(DESCRIPTION OF THE TASK) Where the word "pixels" occurs in a line, return that line.

(STORED DATA)
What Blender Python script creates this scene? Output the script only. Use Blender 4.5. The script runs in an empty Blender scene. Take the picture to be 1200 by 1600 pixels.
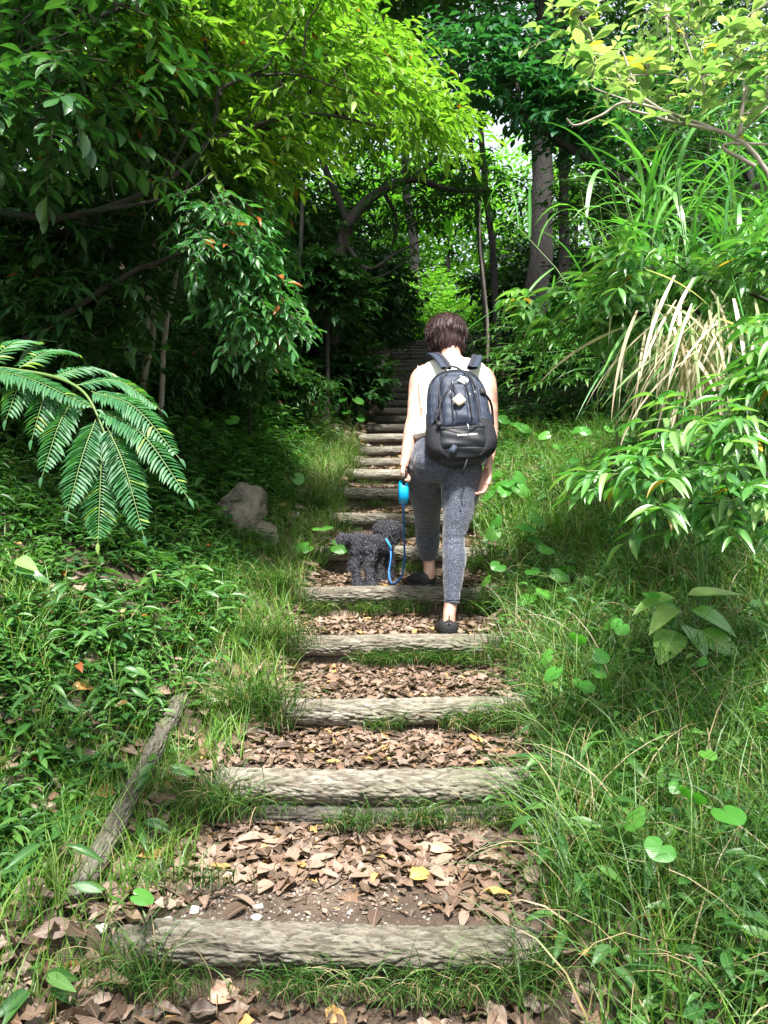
import bpy, math, random
import numpy as np
from mathutils import Vector, noise as mnoise
random.seed(7)
RNG = np.random.default_rng(11)
PI = math.pi
# ------------------------------------------------------------------ camera, sky, sun, exposure
scene = bpy.context.scene
CAM_Z = 1.725
F = 1250.0                       # focal length in photo pixels (1200 x 1600)
cam_data = bpy.data.cameras.new('camera'); cam = bpy.data.objects.new('camera', cam_data)
scene.collection.objects.link(cam); scene.camera = cam
cam.location = (0, 0, CAM_Z); cam.rotation_euler = (PI/2, 0, 0)
cam_data.sensor_fit = 'VERTICAL'; cam_data.sensor_height = 24; cam_data.lens = 24*F/1600
cam_data.clip_start = 0.05; cam_data.clip_end = 500
SUN_EL, SUN_AZ = math.radians(61), math.radians(174)     # azimuth from +Y (view direction), clockwise
world = bpy.data.worlds.new('World'); scene.world = world; world.use_nodes = True
wn = world.node_tree
sky = wn.nodes.new('ShaderNodeTexSky'); sky.sky_type = 'NISHITA'; sky.sun_disc = False
sky.sun_elevation = SUN_EL; sky.sun_rotation = SUN_AZ; sky.air_density = 1.0; sky.dust_density = 3.0; sky.ozone_density = 0.6
veil = wn.nodes.new('ShaderNodeMix'); veil.data_type = 'RGBA'; veil.inputs[0].default_value = .45      # thin bright cloud over the blue
wn.links.new(sky.outputs[0], veil.inputs[6]); veil.inputs[7].default_value = (7.5, 7.6, 7.7, 1)
wn.links.new(veil.outputs[2], wn.nodes['Background'].inputs[0]); wn.nodes['Background'].inputs[1].default_value = 0.10
sun_d = bpy.data.lights.new('sun', 'SUN'); sun_d.energy = 5.0; sun_d.angle = math.radians(6); sun_d.color = (1.0, 0.96, 0.91)
sun = bpy.data.objects.new('sun', sun_d); scene.collection.objects.link(sun)
SD = Vector((math.sin(SUN_AZ)*math.cos(SUN_EL), math.cos(SUN_AZ)*math.cos(SUN_EL), math.sin(SUN_EL)))
sun.rotation_euler = (-SD).to_track_quat('-Z', 'Y').to_euler(); sun.location = SD*30
scene.view_settings.view_transform = 'Standard'; scene.view_settings.look = 'None'
scene.view_settings.exposure = 1.65; scene.view_settings.gamma = 1.0
cy = scene.cycles
cy.max_bounces = 7; cy.diffuse_bounces = 4; cy.glossy_bounces = 2; cy.transmission_bounces = 4; cy.transparent_max_bounces = 4
cy.use_denoising = True; cy.caustics_reflective = False; cy.caustics_refractive = False
cy.sample_clamp_indirect = 6.0

# ------------------------------------------------------------------ helpers
def P(px, py, d):
    "point seen at photo pixel (px, py), d metres ahead of the camera"
    return np.array([(px-600)/F*d, d, CAM_Z+(800-py)/F*d])
def nrm(a):
    a = np.asarray(a, float); return a/np.maximum(np.linalg.norm(a, axis=-1, keepdims=True), 1e-9)
COL = scene.collection
def tag(o, label=None, cat=None, group=None, kind=None):
    if label: o['label'] = label
    if cat: o['category'] = cat
    if group: o['group'] = group
    if kind: o['kind'] = kind
    return o
def empty(name, loc, label, cat, group=None):
    o = bpy.data.objects.new(name, None); COL.objects.link(o); o.location = [float(v) for v in loc]; o.empty_display_size = .1
    return tag(o, label, cat, group)

class MB:
    def __init__(s): s.V=[]; s.F=[]; s.U=[]; s.n=0
    def add(s, V, Fs, U=None, mi=0):
        V = np.asarray(V, float).reshape(-1, 3)
        s.V.append(V); s.U.append(np.zeros((len(V), 2)) if U is None else np.asarray(U, float).reshape(-1, 2))
        if not isinstance(Fs, list): Fs = [Fs]
        for f in Fs:
            f = np.asarray(f, int)
            if f.size: s.F.append((f+s.n, mi))
        s.n += len(V)
    def tube(s, pts, rad, n=8, mi=0, cap=True):
        pts = np.asarray(pts, float); k = len(pts)
        rad = np.broadcast_to(np.asarray(rad, float), (k,))
        T = nrm(np.gradient(pts, axis=0))
        up = np.array([0, 0, 1.]) if abs(T[0][2]) < .9 else np.array([1., 0, 0])
        a = nrm(np.cross(T[0], up)); rings = []
        for i in range(k):
            a = nrm(a - T[i]*np.dot(a, T[i])); b = np.cross(T[i], a)
            th = np.arange(n)*2*PI/n
            rings.append(pts[i] + rad[i]*(np.cos(th)[:, None]*a + np.sin(th)[:, None]*b))
        V = np.concatenate(rings); L = np.linspace(0, 1, k)
        U = np.stack([np.tile(np.arange(n)/n, k), np.repeat(L, n)], 1)
        i = np.arange(k-1)[:, None]*n; j = np.arange(n)[None, :]; jn = (j+1) % n
        q = np.stack([i+j, i+jn, i+n+jn, i+n+j], -1).reshape(-1, 4)
        fs = [q]
        if cap:
            V = np.concatenate([V, pts[:1], pts[-1:]]); U = np.concatenate([U, [[.5, 0], [.5, 1]]])
            c0, c1 = k*n, k*n+1; jj = np.arange(n); jn = (jj+1) % n
            fs.append(np.stack([np.full(n, c0), jn, jj], 1)); fs.append(np.stack([np.full(n, c1), (k-1)*n+jj, (k-1)*n+jn], 1))
        s.add(V, fs, U, mi)
    def place(s, tm, Pn, D, N, L, W, mi=0, curl=None):
        "many copies of a leaf template at Pn along D with upper side N"
        T, Fs, U = tm; Pn = np.asarray(Pn, float).reshape(-1, 3); n = len(Pn)
        if n == 0: return
        D = nrm(np.broadcast_to(D, (n, 3))); N = np.broadcast_to(N, (n, 3))
        S = nrm(np.cross(D, N)); N2 = np.cross(S, D)
        L = np.broadcast_to(L, (n,))[:, None, None]; W = np.broadcast_to(W, (n,))[:, None, None]
        c = np.ones((n, 1, 1)) if curl is None else np.asarray(curl)[:, None, None]
        V = Pn[:, None]+S[:, None]*(T[None, :, 0:1]*W)+D[:, None]*(T[None, :, 1:2]*L)+N2[:, None]*(T[None, :, 2:3]*L*c)
        m = len(T); off = (np.arange(n)*m)
        s.add(V.reshape(-1, 3), [(f[None]+off[:, None, None]).reshape(-1, f.shape[1]) for f in Fs], np.tile(U, (n, 1)), mi)
    def blades(s, Pn, A, L, W, th0, bend, seg=4, mi=0, twist=0., pw=1.6):
        "arching grass blades: base Pn, lean azimuth A (unit horizontal), start tilt th0, bend (radians)"
        Pn = np.asarray(Pn, float).reshape(-1, 3); n = len(Pn)
        if n == 0: return
        A = np.broadcast_to(A, (n, 3)); L = np.broadcast_to(L, (n,)); W = np.broadcast_to(W, (n,)); th0 = np.broadcast_to(th0, (n,)); bend = np.broadcast_to(bend, (n,))
        Z = np.array([0, 0, 1.]); S0 = np.cross(A, Z); c = Pn.copy(); V = []; U = []
        tw = RNG.uniform(-1, 1, n)[:, None]*twist
        for i in range(seg+1):
            t = i/seg; th = th0+bend*t**1.3
            d = np.cos(th)[:, None]*Z+np.sin(th)[:, None]*A
            S = nrm(S0*np.cos(tw*t*2+tw)+np.cross(d, S0)*np.sin(tw*t*2+tw))
            w = (W*(.55+.45*min(1, t*4))*(1-t**pw)+W*.03)[:, None]/2
            V += [c-S*w, c+S*w]; U += [np.tile([0, t], (n, 1)), np.tile([1, t], (n, 1))]
            c = c+d*(L/seg)[:, None]
        V = np.stack(V, 1); U = np.stack(U, 1); m = 2*(seg+1)
        f = np.array([[2*i, 2*i+1, 2*i+3, 2*i+2] for i in range(seg)])
        s.add(V.reshape(-1, 3), (f[None]+(np.arange(n)*m)[:, None, None]).reshape(-1, 4), U.reshape(-1, 2), mi)
    def stems(s, A, B, r, mi=0, sag=0.):
        "many thin three-sided stems from A to B"
        A = np.asarray(A, float).reshape(-1, 3); B = np.asarray(B, float).reshape(-1, 3); n = len(A)
        if n == 0: return
        r = np.broadcast_to(r, (n,)); M = (A+B)/2; M[:, 2] += sag
        D = nrm(B-A); ref = np.where(np.abs(D[:, 2:3]) > .9, [[1., 0, 0]], [[0, 0, 1.]]); a = nrm(np.cross(D, ref)); b = np.cross(D, a)
        V = []
        for c, k in ((A, 1.), (M, .8), (B, .45)):
            for q in range(3):
                V.append(c+(a*math.cos(q*2.094)+b*math.sin(q*2.094))*(r*k)[:, None])
        V = np.stack(V, 1)
        f = np.array([[i*3+q, i*3+(q+1) % 3, i*3+3+(q+1) % 3, i*3+3+q] for i in range(2) for q in range(3)])
        s.add(V.reshape(-1, 3), (f[None]+(np.arange(n)*9)[:, None, None]).reshape(-1, 4), None, mi)
    def mesh(s, name, mats, smooth=True, origin=(0, 0, 0)):
        me = bpy.data.meshes.new(name); V = np.concatenate(s.V)-np.asarray(origin, float)
        me.vertices.add(len(V)); me.vertices.foreach_set('co', V.astype(np.float32).ravel())
        loops = np.concatenate([f.ravel() for f, _ in s.F]); tot = np.concatenate([np.full(len(f), f.shape[1]) for f, _ in s.F])
        mi = np.concatenate([np.full(len(f), m) for f, m in s.F])
        me.loops.add(len(loops)); me.loops.foreach_set('vertex_index', loops.astype(np.int32))
        me.polygons.add(len(tot)); me.polygons.foreach_set('loop_start', np.concatenate([[0], np.cumsum(tot)[:-1]]).astype(np.int32))
        try: me.polygons.foreach_set('loop_total', tot.astype(np.int32))
        except Exception: pass
        me.polygons.foreach_set('material_index', mi.astype(np.int32))
        U = np.concatenate(s.U); uv = me.uv_layers.new(name='UVMap'); uv.data.foreach_set('uv', U[loops].astype(np.float32).ravel())
        me.update(calc_edges=True); me.validate()
        if smooth: me.polygons.foreach_set('use_smooth', np.ones(len(me.polygons), bool))
        for m in (mats if isinstance(mats, (list, tuple)) else [mats]): me.materials.append(m)
        return me
    def build(s, name, mats, parent=None, smooth=True, origin=None):
        org = origin if origin is not None else (np.array(parent.location) if parent else (0, 0, 0))
        if parent and parent.parent and origin is None: org = np.array(parent.location)+np.array(parent.parent.location)
        o = bpy.data.objects.new(name, s.mesh(name, mats, smooth, org)); COL.objects.link(o)
        if parent: o.parent = parent
        else: o.location = [float(v) for v in org]
        return o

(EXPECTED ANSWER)
What Blender Python script creates this scene? Output the script only. Use Blender 4.5. The script runs in an empty Blender scene. Take the picture to be 1200 by 1600 pixels.
F = 1250.0                       # focal length in photo pixels (1200 x 1600)